Tuesday, September 20, 2005

pity

she was a loner. a geek. think "the breakfast club. think ally sheedy's character. she moved through haze-ridden days. thoughts clouded with confusion. frustration. no drug in the world could help.

he was a teacher. he read her papers. she read his thoughts. he kept her after class. she ate up the attention. he worried. she flourished. he thought she was suicidal. she was. he thought she was abused. she was. he thought she was beautiful. she was.

for thirty minutes each day she became a human being. she shared. he listened.

at the end of the semester he moved overseas. she couldn't erase the look in his eyes the last day they met. pity.

Saturday, September 10, 2005

scaredy cat

i'm afraid. i don't fear the darkness. i don't fear the sunlight. i fear other people. i fear myself. i fear the potential i have for self-destruction. the potential for lies and more lies. the fear that i will swallow myself whole and all that will be left is a stain on the floor.

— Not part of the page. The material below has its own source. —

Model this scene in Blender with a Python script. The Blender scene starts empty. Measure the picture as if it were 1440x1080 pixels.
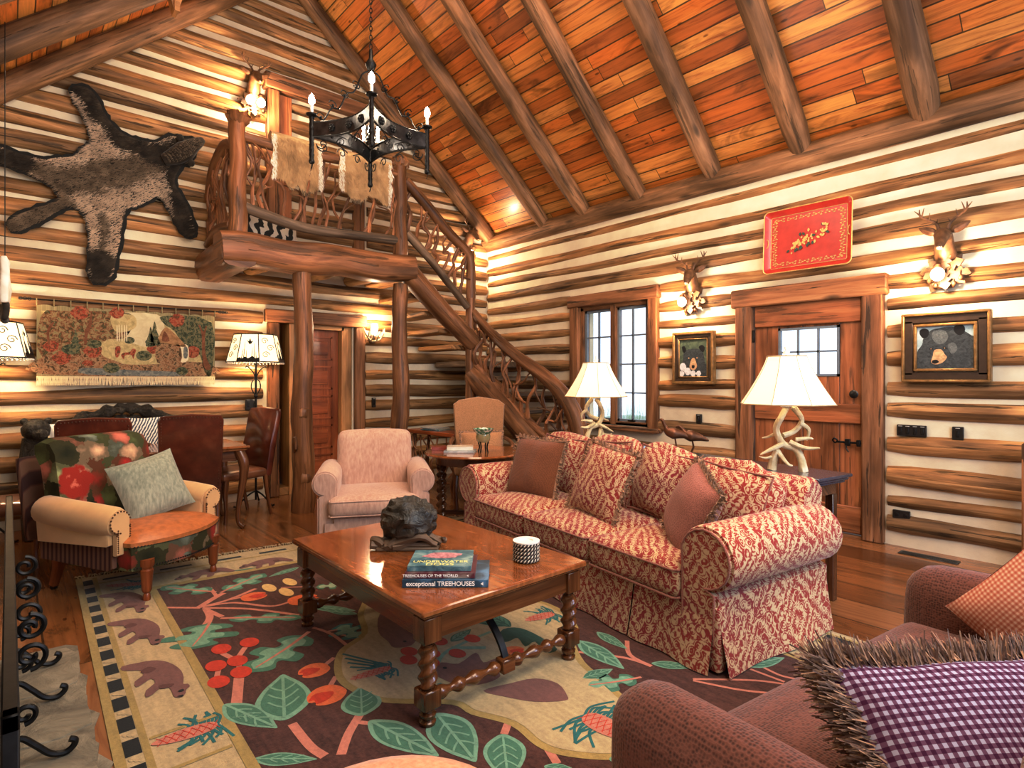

i learned early to depend on no one. trust no one. hide the true self behind a mask of contentment. be the 'good girl'. my dark thoughts corner me unaware at times. they sneak up behind me like evil slayers in the horror movies that make the audience jump with their surprise attacks. i never liked those kind of movies.

i don't feel real. i think i've played this part before in some other lifetime. sometimes the deja-vu is overwhelming. i hope i'm doing better this time. the next time i would like to get it right. days get long and i get tired trying to remember the script.

i see other people who appear to be as befuddled as i. they go from day to day hiding their fears. masking their disappointments. trying to be the best they can be with what they have to work with. you can ask them if they're happy. they'll lie. we all lie.

in that still corner of my mind i wait. for what? i can't say. something to change? something to shock me out of this fugue? i've done that. i don't recommend it. still, i wait. the silence between heartbeats is deafening. the beats telling me the body is still alive, even if the spirit isn't.

angels. demons. are they really very much different? i need some hope.